A decade ago, in Afghanistan, one of my friends was killed. He and I had fought alongside one another in the Marines years before. After news of his death arrived in the U.S., I learned he’d left plans for his own funeral. He wanted me to deliver a eulogy.
The ceremony was scheduled for a few weeks later. He had left behind a wife and three children, and I felt overwhelmed trying to come up with something to say that would feel worthy. As I struggled with this assignment, my wife offered me a bit of advice: “You know who the eulogy is for, don’t you?” I had to confess that I didn’t. “It’s for his children,” she said. Suddenly, my audience became clear. I knew who I was speaking to, and this allowed me to speak from the heart about their father.

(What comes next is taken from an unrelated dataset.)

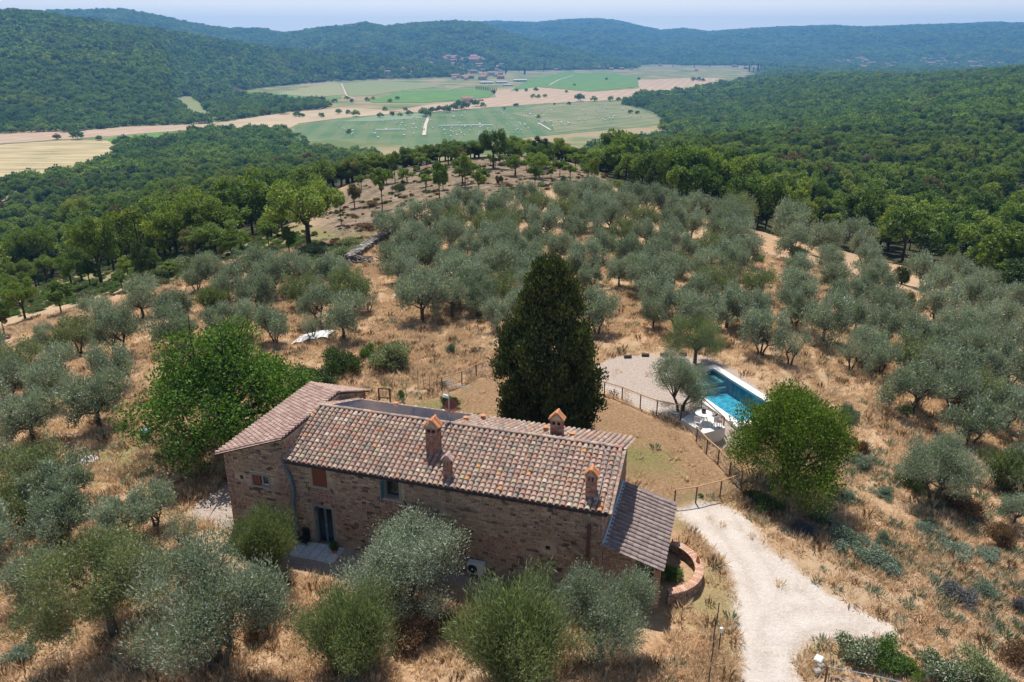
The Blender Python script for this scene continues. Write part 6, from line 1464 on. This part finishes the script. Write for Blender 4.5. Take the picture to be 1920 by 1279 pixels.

Public speaking is part of life. Whether addressing your team at work, giving a toast at a wedding, or delivering a eulogy, most of us will have to stand in front of a crowd and speak at some point. Some find it very natural, but most suffer a little anxiety. My past life as a military officer and my current one as a writer demand that I often speak in public. Along the way, I’ve learned a few lessons.